Supplied data:
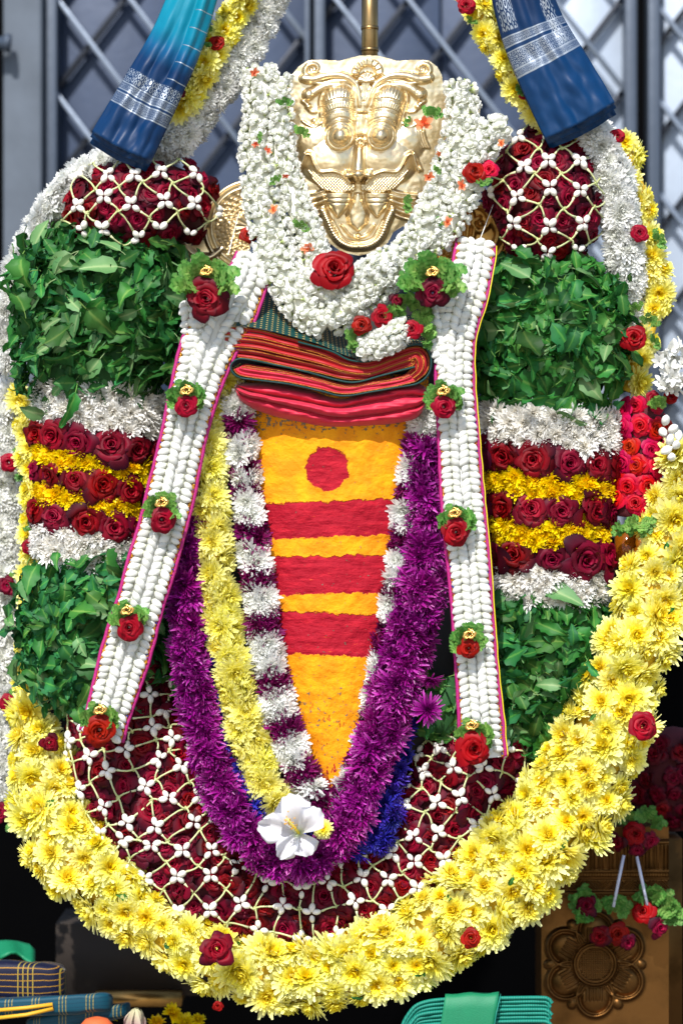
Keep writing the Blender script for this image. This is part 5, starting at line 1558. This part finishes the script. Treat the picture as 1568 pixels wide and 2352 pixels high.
...
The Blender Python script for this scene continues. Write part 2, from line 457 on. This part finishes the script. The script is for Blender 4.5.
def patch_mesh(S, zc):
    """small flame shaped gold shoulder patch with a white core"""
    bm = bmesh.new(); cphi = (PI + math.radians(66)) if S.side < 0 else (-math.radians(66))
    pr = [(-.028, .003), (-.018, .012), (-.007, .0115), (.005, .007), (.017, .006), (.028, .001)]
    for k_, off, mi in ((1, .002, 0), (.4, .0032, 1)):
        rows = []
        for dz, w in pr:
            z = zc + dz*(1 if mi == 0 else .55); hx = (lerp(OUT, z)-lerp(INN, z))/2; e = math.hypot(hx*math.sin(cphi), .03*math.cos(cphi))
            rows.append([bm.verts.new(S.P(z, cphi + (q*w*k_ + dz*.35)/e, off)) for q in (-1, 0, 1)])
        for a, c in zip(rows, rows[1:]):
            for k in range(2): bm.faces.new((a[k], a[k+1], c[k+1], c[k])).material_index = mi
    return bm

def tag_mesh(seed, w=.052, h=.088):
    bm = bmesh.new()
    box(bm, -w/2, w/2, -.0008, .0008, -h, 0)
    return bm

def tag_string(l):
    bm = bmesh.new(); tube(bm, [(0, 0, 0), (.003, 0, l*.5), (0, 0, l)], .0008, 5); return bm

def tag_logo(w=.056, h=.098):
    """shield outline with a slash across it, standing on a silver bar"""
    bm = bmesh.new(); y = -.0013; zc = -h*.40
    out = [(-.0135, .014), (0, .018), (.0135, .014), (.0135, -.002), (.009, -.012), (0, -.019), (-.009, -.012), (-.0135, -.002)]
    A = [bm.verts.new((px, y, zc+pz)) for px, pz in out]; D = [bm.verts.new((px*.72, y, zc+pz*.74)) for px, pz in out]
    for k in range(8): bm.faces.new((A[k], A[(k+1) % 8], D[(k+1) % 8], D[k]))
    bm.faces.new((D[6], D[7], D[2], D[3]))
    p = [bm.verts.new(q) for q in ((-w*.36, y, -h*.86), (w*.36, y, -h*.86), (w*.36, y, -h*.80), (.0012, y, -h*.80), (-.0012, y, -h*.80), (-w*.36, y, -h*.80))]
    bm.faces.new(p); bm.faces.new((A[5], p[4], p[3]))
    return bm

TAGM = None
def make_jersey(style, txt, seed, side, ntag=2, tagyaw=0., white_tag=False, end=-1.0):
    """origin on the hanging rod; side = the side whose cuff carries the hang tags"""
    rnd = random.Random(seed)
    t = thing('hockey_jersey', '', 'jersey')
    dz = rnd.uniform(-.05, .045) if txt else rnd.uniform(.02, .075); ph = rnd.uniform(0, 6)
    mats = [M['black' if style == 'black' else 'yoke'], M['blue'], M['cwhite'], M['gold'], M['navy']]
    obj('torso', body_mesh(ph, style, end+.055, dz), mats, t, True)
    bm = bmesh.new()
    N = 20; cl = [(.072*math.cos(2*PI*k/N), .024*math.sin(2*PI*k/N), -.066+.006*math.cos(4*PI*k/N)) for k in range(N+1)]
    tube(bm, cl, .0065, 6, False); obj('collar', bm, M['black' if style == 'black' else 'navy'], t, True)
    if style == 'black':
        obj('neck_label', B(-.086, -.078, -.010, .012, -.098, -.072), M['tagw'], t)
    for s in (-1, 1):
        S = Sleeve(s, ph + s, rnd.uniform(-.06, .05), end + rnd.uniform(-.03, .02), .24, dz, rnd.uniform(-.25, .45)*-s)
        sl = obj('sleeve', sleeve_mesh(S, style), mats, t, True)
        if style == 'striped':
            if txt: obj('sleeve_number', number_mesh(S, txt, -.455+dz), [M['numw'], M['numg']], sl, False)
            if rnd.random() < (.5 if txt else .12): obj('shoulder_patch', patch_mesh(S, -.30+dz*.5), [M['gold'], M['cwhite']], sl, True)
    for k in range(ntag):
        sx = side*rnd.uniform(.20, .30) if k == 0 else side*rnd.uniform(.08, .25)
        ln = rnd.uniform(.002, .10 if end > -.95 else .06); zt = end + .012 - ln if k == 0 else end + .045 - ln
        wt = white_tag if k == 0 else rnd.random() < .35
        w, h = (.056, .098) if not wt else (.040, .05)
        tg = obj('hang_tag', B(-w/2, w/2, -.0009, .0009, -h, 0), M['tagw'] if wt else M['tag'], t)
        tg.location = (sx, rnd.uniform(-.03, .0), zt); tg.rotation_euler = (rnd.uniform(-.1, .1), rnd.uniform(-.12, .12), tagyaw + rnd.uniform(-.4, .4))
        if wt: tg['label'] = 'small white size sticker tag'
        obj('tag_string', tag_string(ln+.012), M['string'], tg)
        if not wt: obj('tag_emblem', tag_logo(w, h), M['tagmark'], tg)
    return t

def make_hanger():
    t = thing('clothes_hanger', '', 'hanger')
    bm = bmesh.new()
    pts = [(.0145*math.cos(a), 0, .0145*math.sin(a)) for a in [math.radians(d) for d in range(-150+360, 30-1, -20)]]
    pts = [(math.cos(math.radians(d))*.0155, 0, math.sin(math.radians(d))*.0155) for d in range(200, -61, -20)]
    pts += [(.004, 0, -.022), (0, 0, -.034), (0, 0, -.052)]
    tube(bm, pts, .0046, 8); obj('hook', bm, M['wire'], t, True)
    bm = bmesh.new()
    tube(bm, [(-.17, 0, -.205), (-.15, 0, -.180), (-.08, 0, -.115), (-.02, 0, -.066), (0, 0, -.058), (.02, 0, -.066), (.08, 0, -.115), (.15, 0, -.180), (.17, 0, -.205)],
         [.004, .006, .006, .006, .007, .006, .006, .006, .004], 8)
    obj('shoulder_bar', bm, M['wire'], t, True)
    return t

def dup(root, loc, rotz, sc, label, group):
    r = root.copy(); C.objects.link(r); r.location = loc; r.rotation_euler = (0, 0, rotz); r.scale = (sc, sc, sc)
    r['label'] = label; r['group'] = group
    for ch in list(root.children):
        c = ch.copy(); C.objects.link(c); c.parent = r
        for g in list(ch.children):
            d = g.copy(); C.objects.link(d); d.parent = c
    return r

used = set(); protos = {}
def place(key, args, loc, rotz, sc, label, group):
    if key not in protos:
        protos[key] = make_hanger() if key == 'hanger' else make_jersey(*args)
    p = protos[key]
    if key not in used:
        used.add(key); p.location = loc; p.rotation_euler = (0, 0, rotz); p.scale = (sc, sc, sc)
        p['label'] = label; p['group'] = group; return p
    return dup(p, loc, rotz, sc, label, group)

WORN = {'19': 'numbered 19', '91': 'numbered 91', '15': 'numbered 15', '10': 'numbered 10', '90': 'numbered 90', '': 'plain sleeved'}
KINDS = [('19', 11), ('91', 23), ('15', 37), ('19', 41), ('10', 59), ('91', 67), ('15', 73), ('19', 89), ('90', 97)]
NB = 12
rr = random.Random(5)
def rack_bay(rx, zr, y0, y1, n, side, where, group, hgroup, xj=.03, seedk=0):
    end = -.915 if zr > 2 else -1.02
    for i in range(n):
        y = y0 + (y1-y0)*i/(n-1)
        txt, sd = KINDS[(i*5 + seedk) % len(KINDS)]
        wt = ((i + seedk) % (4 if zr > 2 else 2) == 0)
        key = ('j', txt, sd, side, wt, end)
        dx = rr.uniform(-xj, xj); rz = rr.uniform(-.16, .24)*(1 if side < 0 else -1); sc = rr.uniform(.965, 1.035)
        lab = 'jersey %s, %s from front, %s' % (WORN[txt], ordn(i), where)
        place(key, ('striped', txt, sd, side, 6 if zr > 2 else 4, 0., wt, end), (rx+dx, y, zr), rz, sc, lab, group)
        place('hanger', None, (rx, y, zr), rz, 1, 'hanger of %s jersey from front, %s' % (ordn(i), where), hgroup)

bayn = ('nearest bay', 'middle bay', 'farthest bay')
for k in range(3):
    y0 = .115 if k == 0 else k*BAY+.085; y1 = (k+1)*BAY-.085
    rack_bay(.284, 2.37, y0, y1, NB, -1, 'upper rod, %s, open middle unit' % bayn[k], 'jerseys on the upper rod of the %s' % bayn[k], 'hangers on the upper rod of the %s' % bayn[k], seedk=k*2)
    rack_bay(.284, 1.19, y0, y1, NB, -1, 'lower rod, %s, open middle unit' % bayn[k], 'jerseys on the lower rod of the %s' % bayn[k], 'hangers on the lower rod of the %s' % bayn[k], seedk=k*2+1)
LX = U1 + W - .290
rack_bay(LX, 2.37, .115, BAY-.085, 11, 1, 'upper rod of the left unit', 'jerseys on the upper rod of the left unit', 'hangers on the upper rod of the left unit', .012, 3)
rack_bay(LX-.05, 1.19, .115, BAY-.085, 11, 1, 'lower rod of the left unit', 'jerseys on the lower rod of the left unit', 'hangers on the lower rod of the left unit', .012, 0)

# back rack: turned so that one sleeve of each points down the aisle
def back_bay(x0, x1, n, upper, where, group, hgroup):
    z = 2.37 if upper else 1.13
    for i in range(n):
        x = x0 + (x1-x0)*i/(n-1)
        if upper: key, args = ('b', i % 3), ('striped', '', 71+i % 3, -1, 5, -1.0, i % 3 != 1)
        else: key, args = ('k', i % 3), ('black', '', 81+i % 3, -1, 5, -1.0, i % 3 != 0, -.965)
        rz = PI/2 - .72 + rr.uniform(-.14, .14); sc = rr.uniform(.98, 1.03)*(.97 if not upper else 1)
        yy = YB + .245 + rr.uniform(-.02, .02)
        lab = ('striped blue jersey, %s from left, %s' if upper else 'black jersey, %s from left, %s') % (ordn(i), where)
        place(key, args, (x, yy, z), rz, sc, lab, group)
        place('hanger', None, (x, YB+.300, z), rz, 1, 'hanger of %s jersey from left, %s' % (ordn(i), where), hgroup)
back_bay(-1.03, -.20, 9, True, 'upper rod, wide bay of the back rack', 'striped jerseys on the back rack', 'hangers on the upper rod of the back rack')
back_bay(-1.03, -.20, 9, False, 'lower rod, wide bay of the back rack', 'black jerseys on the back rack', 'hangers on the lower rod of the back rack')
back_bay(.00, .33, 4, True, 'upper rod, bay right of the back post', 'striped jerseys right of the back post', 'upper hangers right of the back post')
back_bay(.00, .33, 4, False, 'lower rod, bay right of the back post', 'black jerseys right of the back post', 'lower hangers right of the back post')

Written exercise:
Produce only the lines from the line containing "The Blender Python" through the line containing "5); return bm", inclusive of both, exactly as they stand in the entries above.

Finished exercise:
The Blender Python script for this scene continues. Write part 2, from line 457 on. This part finishes the script. The script is for Blender 4.5.
def patch_mesh(S, zc):
    """small flame shaped gold shoulder patch with a white core"""
    bm = bmesh.new(); cphi = (PI + math.radians(66)) if S.side < 0 else (-math.radians(66))
    pr = [(-.028, .003), (-.018, .012), (-.007, .0115), (.005, .007), (.017, .006), (.028, .001)]
    for k_, off, mi in ((1, .002, 0), (.4, .0032, 1)):
        rows = []
        for dz, w in pr:
            z = zc + dz*(1 if mi == 0 else .55); hx = (lerp(OUT, z)-lerp(INN, z))/2; e = math.hypot(hx*math.sin(cphi), .03*math.cos(cphi))
            rows.append([bm.verts.new(S.P(z, cphi + (q*w*k_ + dz*.35)/e, off)) for q in (-1, 0, 1)])
        for a, c in zip(rows, rows[1:]):
            for k in range(2): bm.faces.new((a[k], a[k+1], c[k+1], c[k])).material_index = mi
    return bm

def tag_mesh(seed, w=.052, h=.088):
    bm = bmesh.new()
    box(bm, -w/2, w/2, -.0008, .0008, -h, 0)
    return bm

def tag_string(l):
    bm = bmesh.new(); tube(bm, [(0, 0, 0), (.003, 0, l*.5), (0, 0, l)], .0008, 5); return bm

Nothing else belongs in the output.